— start —

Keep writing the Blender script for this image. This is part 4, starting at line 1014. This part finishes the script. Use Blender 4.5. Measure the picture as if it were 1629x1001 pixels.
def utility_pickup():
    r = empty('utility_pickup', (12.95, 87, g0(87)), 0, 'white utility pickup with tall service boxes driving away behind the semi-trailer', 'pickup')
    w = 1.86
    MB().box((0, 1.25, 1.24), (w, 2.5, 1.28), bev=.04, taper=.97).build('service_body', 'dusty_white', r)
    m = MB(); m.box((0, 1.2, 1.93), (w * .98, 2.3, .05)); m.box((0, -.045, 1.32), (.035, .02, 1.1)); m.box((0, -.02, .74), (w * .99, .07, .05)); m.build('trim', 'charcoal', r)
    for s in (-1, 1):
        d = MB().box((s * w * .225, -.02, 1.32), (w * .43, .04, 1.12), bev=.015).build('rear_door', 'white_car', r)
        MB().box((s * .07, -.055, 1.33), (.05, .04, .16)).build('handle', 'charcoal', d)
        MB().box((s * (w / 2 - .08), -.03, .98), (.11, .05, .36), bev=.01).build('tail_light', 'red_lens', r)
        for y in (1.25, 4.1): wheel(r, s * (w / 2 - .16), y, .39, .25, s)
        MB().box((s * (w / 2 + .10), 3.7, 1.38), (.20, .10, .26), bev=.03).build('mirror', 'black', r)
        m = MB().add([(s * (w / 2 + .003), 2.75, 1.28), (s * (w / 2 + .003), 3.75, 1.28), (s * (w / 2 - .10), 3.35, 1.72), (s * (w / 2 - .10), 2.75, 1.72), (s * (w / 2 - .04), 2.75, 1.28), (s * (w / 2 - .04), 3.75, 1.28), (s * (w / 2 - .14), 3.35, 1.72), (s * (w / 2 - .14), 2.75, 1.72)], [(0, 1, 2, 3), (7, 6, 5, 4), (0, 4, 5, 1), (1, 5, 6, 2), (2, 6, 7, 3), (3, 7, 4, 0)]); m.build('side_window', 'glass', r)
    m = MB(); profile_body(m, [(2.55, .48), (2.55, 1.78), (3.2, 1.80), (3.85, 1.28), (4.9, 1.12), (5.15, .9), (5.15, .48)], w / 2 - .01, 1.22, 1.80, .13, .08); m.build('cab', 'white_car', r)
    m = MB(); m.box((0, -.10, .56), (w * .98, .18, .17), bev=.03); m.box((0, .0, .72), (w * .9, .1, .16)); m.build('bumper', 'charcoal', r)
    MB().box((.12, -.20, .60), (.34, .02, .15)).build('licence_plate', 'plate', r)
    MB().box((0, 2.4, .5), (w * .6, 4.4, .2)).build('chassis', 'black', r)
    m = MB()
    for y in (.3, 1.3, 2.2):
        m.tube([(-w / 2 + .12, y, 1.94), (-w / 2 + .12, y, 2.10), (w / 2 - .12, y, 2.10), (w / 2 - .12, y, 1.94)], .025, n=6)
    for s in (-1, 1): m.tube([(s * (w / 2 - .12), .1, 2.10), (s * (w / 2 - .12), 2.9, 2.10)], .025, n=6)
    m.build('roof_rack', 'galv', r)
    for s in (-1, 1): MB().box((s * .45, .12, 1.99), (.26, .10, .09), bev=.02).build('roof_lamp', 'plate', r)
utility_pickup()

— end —

_Task instructions:_
Please return the data above exactly as given.

_Task response:_
Keep writing the Blender script for this image. This is part 4, starting at line 1014. This part finishes the script. Use Blender 4.5. Measure the picture as if it were 1629x1001 pixels.
def utility_pickup():
    r = empty('utility_pickup', (12.95, 87, g0(87)), 0, 'white utility pickup with tall service boxes driving away behind the semi-trailer', 'pickup')
    w = 1.86
    MB().box((0, 1.25, 1.24), (w, 2.5, 1.28), bev=.04, taper=.97).build('service_body', 'dusty_white', r)
    m = MB(); m.box((0, 1.2, 1.93), (w * .98, 2.3, .05)); m.box((0, -.045, 1.32), (.035, .02, 1.1)); m.box((0, -.02, .74), (w * .99, .07, .05)); m.build('trim', 'charcoal', r)
    for s in (-1, 1):
        d = MB().box((s * w * .225, -.02, 1.32), (w * .43, .04, 1.12), bev=.015).build('rear_door', 'white_car', r)
        MB().box((s * .07, -.055, 1.33), (.05, .04, .16)).build('handle', 'charcoal', d)
        MB().box((s * (w / 2 - .08), -.03, .98), (.11, .05, .36), bev=.01).build('tail_light', 'red_lens', r)
        for y in (1.25, 4.1): wheel(r, s * (w / 2 - .16), y, .39, .25, s)
        MB().box((s * (w / 2 + .10), 3.7, 1.38), (.20, .10, .26), bev=.03).build('mirror', 'black', r)
        m = MB().add([(s * (w / 2 + .003), 2.75, 1.28), (s * (w / 2 + .003), 3.75, 1.28), (s * (w / 2 - .10), 3.35, 1.72), (s * (w / 2 - .10), 2.75, 1.72), (s * (w / 2 - .04), 2.75, 1.28), (s * (w / 2 - .04), 3.75, 1.28), (s * (w / 2 - .14), 3.35, 1.72), (s * (w / 2 - .14), 2.75, 1.72)], [(0, 1, 2, 3), (7, 6, 5, 4), (0, 4, 5, 1), (1, 5, 6, 2), (2, 6, 7, 3), (3, 7, 4, 0)]); m.build('side_window', 'glass', r)
    m = MB(); profile_body(m, [(2.55, .48), (2.55, 1.78), (3.2, 1.80), (3.85, 1.28), (4.9, 1.12), (5.15, .9), (5.15, .48)], w / 2 - .01, 1.22, 1.80, .13, .08); m.build('cab', 'white_car', r)
    m = MB(); m.box((0, -.10, .56), (w * .98, .18, .17), bev=.03); m.box((0, .0, .72), (w * .9, .1, .16)); m.build('bumper', 'charcoal', r)
    MB().box((.12, -.20, .60), (.34, .02, .15)).build('licence_plate', 'plate', r)
    MB().box((0, 2.4, .5), (w * .6, 4.4, .2)).build('chassis', 'black', r)
    m = MB()
    for y in (.3, 1.3, 2.2):
        m.tube([(-w / 2 + .12, y, 1.94), (-w / 2 + .12, y, 2.10), (w / 2 - .12, y, 2.10), (w / 2 - .12, y, 1.94)], .025, n=6)
    for s in (-1, 1): m.tube([(s * (w / 2 - .12), .1, 2.10), (s * (w / 2 - .12), 2.9, 2.10)], .025, n=6)
    m.build('roof_rack', 'galv', r)
    for s in (-1, 1): MB().box((s * .45, .12, 1.99), (.26, .10, .09), bev=.02).build('roof_lamp', 'plate', r)
utility_pickup()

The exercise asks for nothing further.